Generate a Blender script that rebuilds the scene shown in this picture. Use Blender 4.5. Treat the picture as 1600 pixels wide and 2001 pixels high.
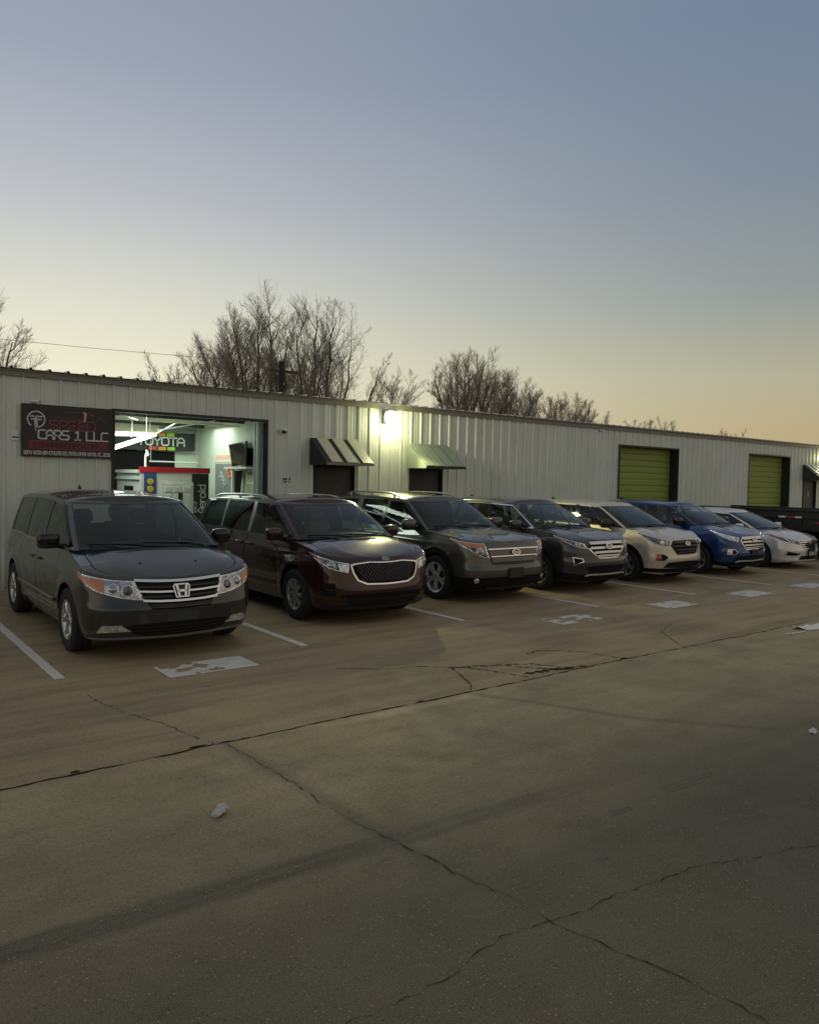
---
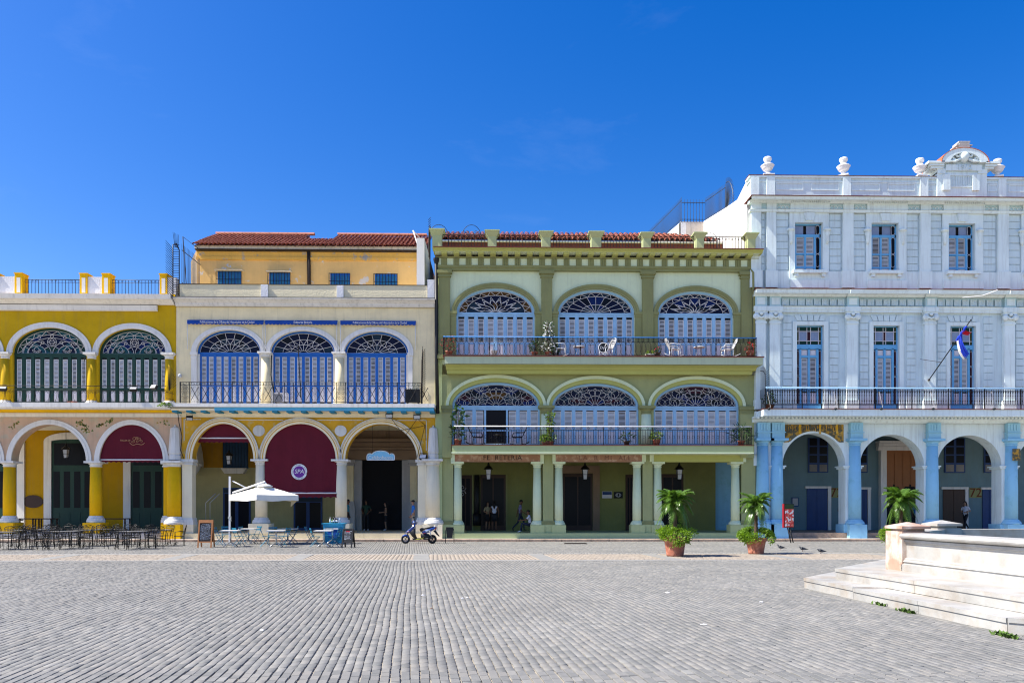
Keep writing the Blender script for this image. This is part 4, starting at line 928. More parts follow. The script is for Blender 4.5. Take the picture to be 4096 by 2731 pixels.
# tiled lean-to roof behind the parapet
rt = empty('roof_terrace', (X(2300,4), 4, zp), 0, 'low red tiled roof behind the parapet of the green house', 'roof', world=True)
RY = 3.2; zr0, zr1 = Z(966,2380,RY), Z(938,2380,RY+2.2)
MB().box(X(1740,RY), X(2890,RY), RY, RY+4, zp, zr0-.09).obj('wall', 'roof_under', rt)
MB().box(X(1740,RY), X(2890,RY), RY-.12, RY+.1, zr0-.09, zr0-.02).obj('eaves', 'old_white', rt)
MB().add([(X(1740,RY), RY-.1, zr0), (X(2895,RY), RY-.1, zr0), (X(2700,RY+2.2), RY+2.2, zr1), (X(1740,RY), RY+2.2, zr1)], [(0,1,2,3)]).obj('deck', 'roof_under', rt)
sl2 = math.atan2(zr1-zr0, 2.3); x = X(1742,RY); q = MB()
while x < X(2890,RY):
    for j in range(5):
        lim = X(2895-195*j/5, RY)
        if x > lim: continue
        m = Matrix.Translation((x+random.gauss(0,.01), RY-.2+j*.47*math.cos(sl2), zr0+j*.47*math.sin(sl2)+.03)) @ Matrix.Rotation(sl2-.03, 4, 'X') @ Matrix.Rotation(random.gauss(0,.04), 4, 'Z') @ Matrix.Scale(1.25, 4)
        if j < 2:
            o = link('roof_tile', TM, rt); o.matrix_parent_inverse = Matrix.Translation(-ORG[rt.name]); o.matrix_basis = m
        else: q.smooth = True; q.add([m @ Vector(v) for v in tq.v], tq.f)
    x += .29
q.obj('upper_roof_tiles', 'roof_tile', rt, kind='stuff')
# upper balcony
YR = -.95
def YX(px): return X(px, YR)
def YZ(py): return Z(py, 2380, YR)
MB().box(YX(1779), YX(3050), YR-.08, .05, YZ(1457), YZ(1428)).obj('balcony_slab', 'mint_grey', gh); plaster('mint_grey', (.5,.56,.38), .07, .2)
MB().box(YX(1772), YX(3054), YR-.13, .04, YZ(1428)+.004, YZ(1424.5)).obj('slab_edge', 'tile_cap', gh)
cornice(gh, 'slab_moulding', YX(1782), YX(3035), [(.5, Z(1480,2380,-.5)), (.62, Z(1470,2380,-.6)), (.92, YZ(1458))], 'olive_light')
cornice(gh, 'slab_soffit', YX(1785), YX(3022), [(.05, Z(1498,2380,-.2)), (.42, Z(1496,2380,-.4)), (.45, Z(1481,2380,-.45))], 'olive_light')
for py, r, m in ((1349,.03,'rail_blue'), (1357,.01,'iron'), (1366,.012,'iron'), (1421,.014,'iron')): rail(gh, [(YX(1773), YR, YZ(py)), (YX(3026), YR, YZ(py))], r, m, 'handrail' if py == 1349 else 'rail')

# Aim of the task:
Compute the number of lines above that contain the string "pixels". Reply with that value only.

# Answer to this problem:
2